I love these in-between times. Where the season ahead begins to poke through. At first, it only whispers its name in the wind and disappears, leaving you wondering whether you ever heard it all. 

 

It is easy to see this in spring, as life arises from dormancy like a phoenix from the ashes, but it happens with all the seasons. The slow turning of the wheel of the year. 

 

It is as if you can taste change in the air. 

 

This is partially why I long to live closer to nature and the wild cycles that govern life on this planet. 

 

It makes me better at handling change in my own life.

 

It invites me to live more gracefully with the endings and beginnings that dance throughout our lives, wanting nothing more than to be recognized and honored for the soulful shifts that they are. 

 

When I feel into the energy of this moment, I am reminded that in mama nature, endings and beginnings are not abrupt and absolute lines in the sand the way the Tyrant King likes to visualize them. 

 

They are a slow spectrum, filled with magical, liminal, in-between spaces. There is not a clean break and suddenly fall has arrived and summer is gone, though we may mark it as such on our calendars. 


If we lived according to the truth of our own experiences, natural change is often gentler and more gradual than what we make it out to be in our human-designed world.

 

I feel there is an invitation there, hidden in the depths of that in-between space, which is this:

 

May we hold space for the subtle changing of the seasons that occur in our own inner landscapes as well.

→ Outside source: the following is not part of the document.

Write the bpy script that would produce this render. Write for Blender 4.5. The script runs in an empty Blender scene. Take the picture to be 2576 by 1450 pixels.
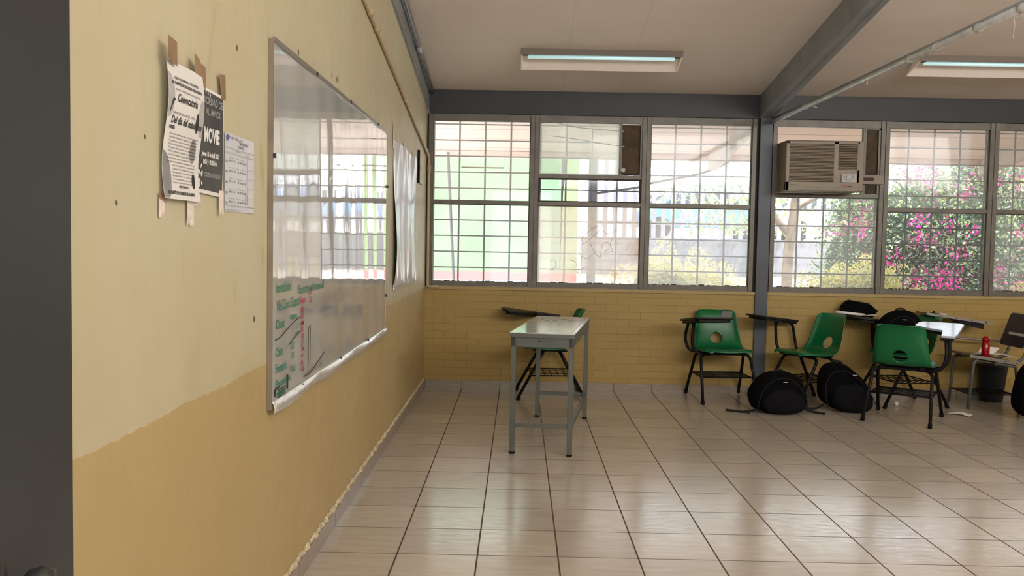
import bpy, bmesh, math, random
import numpy as np
from mathutils import Vector, Matrix, Euler
random.seed(7); rng = np.random.default_rng(11)
S = bpy.context.scene
COL = S.collection
PI = math.pi

# ------------------------------------------------------------------ materials
def mat(name, col=(.5,.5,.5), rough=.6, metal=0.0, spec=.5, var=0.0, vscale=8.0, bump=0.0, bscale=40.0, coat=0.0, emit=None, estr=0.0, stretch=(1,1,1)):
    m = bpy.data.materials.new(name); m.use_nodes = True
    nt = m.node_tree; b = nt.nodes['Principled BSDF']
    b.inputs['Base Color'].default_value = (*col,1); b.inputs['Roughness'].default_value = rough
    b.inputs['Metallic'].default_value = metal; b.inputs['Specular IOR Level'].default_value = spec
    b.inputs['Coat Weight'].default_value = coat
    if emit: b.inputs['Emission Color'].default_value = (*emit,1); b.inputs['Emission Strength'].default_value = estr
    if var or bump:
        tc = nt.nodes.new('ShaderNodeTexCoord'); mp = nt.nodes.new('ShaderNodeMapping')
        mp.inputs['Scale'].default_value = stretch; nt.links.new(tc.outputs['Object'], mp.inputs[0])
        if var:
            n = nt.nodes.new('ShaderNodeTexNoise'); n.inputs['Scale'].default_value = vscale; n.inputs['Detail'].default_value = 5
            nt.links.new(mp.outputs[0], n.inputs['Vector'])
            r = nt.nodes.new('ShaderNodeValToRGB')
            r.color_ramp.elements[0].position=.3; r.color_ramp.elements[1].position=.7
            r.color_ramp.elements[0].color = (*[max(0,c*(1-var)) for c in col],1)
            r.color_ramp.elements[1].color = (*[min(1,c*(1+var)) for c in col],1)
            nt.links.new(n.outputs['Fac'], r.inputs[0]); nt.links.new(r.outputs[0], b.inputs['Base Color'])
        if bump:
            n2 = nt.nodes.new('ShaderNodeTexNoise'); n2.inputs['Scale'].default_value = bscale; n2.inputs['Detail'].default_value = 4
            nt.links.new(mp.outputs[0], n2.inputs['Vector'])
            bp = nt.nodes.new('ShaderNodeBump'); bp.inputs['Strength'].default_value = bump; bp.inputs['Distance'].default_value=.01
            nt.links.new(n2.outputs['Fac'], bp.inputs['Height']); nt.links.new(bp.outputs[0], b.inputs['Normal'])
    return m

class G:   # small node graph helper
    def __init__(s, name):
        s.m = bpy.data.materials.new(name); s.m.use_nodes = True; s.nt = s.m.node_tree
        s.b = s.nt.nodes['Principled BSDF']; s.out = s.nt.nodes['Material Output']
        s.pos = s.nt.nodes.new('ShaderNodeNewGeometry').outputs['Position']
        sp = s.nt.nodes.new('ShaderNodeSeparateXYZ'); s.nt.links.new(s.pos, sp.inputs[0]); s.x,s.y,s.z = sp.outputs
    def put(s, sock, v):
        if isinstance(v, bpy.types.NodeSocket): s.nt.links.new(v, sock)
        elif isinstance(v,(tuple,list)): sock.default_value = (*v,1) if len(sock.default_value)==4 and len(v)==3 else v
        else: sock.default_value = v
    def math(s, op, a, b=0.0, c=None, clamp=False):
        n = s.nt.nodes.new('ShaderNodeMath'); n.operation = op; n.use_clamp = clamp
        s.put(n.inputs[0],a); s.put(n.inputs[1],b)
        if c is not None: s.put(n.inputs[2],c)
        return n.outputs[0]
    def vec(s, x, y, z):
        n = s.nt.nodes.new('ShaderNodeCombineXYZ'); s.put(n.inputs[0],x); s.put(n.inputs[1],y); s.put(n.inputs[2],z); return n.outputs[0]
    def scale(s, v, sc):
        n = s.nt.nodes.new('ShaderNodeMapping'); n.inputs['Scale'].default_value = sc; s.put(n.inputs[0], v); return n.outputs[0]
    def noise(s, v, scale, detail=4, rough=.5):
        n = s.nt.nodes.new('ShaderNodeTexNoise'); s.put(n.inputs['Vector'],v); n.inputs['Scale'].default_value=scale
        n.inputs['Detail'].default_value=detail; n.inputs['Roughness'].default_value=rough; return n.outputs['Fac']
    def ramp(s, f, stops):
        n = s.nt.nodes.new('ShaderNodeValToRGB'); s.put(n.inputs[0], f); cr = n.color_ramp
        while len(cr.elements) < len(stops): cr.elements.new(.5)
        for e,(p,c) in zip(cr.elements, stops):
            e.position = p; e.color = (*c,1) if isinstance(c,(tuple,list)) else (c,c,c,1)
        return n.outputs[0]
    def mix(s, f, a, b, mode='MIX'):
        n = s.nt.nodes.new('ShaderNodeMix'); n.data_type='RGBA'; n.blend_type = mode
        s.put(n.inputs[0],f); s.put(n.inputs[6],a); s.put(n.inputs[7],b); return n.outputs[2]
    def bump(s, h, strength, dist=.01, normal=None):
        n = s.nt.nodes.new('ShaderNodeBump'); s.put(n.inputs['Height'],h); n.inputs['Strength'].default_value=strength; n.inputs['Distance'].default_value=dist
        if normal is not None: s.put(n.inputs['Normal'], normal)
        return n.outputs[0]
    def base(s, c): s.put(s.b.inputs['Base Color'], c)
    def rough(s, r): s.put(s.b.inputs['Roughness'], r)
    def normal(s, n): s.put(s.b.inputs['Normal'], n)
    def spots(s, v, scale, thr):
        n = s.nt.nodes.new('ShaderNodeTexVoronoi'); s.put(n.inputs['Vector'],v); n.inputs['Scale'].default_value=scale; n.inputs['Randomness'].default_value=1
        return s.math('LESS_THAN', n.outputs['Distance'], thr)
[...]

May we remember to be with the paradox and sometimes contradictory seeming feelings that endings and beginnings inherently call forth. 

 

The grief and/or relief of what is being left behind.

 

The anticipation, excitement, and/or trepidation for what may lie ahead. 

 

The life that was and the life that may one day become coincide at these threshold times. They brush up against each other like strangers on the street who recognize something reminiscent in one another’s faces. 

 

Can we tolerate the uncertainty in these times and spaces? Can we find the magic hidden within the discomfort of straddling what is no longer and what is not yet? 

 

In the words of Rilke, can we learn to be with what is still unresolved in our hearts? Can we make space for all of ourselves and find soul nourishment in that, rather than treating our lives and our feelings as if they were problems to be solved or seasons to be rushed through?

 

This is what the wind seemed to whisper to me on that cool morning before she died down and was taken over by the late summer sun that warmed the day.